## Written problem
Find each line with the word "this" and copy it.

────────────────────────────────────────

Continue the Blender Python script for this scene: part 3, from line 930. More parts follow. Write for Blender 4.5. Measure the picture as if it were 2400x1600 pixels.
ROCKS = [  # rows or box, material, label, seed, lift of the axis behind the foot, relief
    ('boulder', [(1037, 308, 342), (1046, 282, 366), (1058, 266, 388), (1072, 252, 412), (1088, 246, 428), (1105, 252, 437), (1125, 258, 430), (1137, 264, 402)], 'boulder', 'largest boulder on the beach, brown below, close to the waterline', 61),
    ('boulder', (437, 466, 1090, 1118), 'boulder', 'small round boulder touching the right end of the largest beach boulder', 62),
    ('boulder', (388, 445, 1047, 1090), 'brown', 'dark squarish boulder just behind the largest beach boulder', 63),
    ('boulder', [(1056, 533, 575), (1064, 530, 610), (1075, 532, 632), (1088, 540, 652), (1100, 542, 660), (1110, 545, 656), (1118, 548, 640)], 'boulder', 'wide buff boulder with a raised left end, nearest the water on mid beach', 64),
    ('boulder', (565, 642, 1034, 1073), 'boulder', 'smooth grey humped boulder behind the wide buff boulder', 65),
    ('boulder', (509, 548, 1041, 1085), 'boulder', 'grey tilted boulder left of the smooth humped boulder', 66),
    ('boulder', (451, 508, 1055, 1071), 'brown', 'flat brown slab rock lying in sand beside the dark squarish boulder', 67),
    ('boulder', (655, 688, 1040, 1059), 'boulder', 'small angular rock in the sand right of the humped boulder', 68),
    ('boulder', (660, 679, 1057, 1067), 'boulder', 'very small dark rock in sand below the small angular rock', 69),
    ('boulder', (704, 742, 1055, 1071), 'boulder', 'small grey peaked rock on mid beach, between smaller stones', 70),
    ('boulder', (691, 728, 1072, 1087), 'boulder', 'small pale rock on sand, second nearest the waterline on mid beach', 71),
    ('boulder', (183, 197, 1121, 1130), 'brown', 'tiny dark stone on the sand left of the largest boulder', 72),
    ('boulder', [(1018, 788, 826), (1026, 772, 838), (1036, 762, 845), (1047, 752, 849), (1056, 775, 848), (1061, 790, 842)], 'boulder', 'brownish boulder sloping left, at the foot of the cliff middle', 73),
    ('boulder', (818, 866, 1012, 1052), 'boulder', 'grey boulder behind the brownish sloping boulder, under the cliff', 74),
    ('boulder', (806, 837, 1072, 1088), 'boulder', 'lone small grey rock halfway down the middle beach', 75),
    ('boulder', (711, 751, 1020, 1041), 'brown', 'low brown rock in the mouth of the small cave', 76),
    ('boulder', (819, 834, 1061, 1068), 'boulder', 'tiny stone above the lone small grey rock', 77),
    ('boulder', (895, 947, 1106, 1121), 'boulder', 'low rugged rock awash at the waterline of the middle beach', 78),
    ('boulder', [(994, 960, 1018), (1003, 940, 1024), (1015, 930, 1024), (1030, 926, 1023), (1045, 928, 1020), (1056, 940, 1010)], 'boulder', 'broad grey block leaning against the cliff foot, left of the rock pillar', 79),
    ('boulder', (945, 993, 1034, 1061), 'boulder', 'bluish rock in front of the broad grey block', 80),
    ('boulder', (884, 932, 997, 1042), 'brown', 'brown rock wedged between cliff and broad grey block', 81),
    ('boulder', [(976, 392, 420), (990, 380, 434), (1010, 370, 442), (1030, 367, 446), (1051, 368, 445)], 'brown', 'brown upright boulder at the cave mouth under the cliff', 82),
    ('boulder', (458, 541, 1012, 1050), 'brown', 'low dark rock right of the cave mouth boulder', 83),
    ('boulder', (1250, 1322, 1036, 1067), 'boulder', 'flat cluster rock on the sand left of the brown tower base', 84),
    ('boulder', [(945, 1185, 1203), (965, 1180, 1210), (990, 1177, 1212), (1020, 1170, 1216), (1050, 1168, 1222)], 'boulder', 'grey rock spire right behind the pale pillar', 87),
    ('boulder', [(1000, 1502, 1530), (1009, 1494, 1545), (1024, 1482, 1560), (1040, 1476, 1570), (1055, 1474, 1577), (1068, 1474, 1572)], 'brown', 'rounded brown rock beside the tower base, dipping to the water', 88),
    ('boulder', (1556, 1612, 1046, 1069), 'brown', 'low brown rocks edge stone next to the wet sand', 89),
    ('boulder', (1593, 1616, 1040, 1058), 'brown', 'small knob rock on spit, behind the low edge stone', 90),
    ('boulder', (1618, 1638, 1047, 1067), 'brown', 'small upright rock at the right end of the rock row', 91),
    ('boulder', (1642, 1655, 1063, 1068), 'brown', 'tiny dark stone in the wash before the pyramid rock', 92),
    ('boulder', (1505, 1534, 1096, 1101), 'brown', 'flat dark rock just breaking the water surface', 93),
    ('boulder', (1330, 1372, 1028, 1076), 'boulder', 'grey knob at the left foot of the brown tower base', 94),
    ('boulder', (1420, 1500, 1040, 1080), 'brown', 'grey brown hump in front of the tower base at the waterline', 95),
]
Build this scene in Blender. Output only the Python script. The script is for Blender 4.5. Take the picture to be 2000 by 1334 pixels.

────────────────────────────────────────

## Reply to the exercise
Continue the Blender Python script for this scene: part 3, from line 930. More parts follow. Write for Blender 4.5. Measure the picture as if it were 2400x1600 pixels.
Build this scene in Blender. Output only the Python script. The script is for Blender 4.5. Take the picture to be 2000 by 1334 pixels.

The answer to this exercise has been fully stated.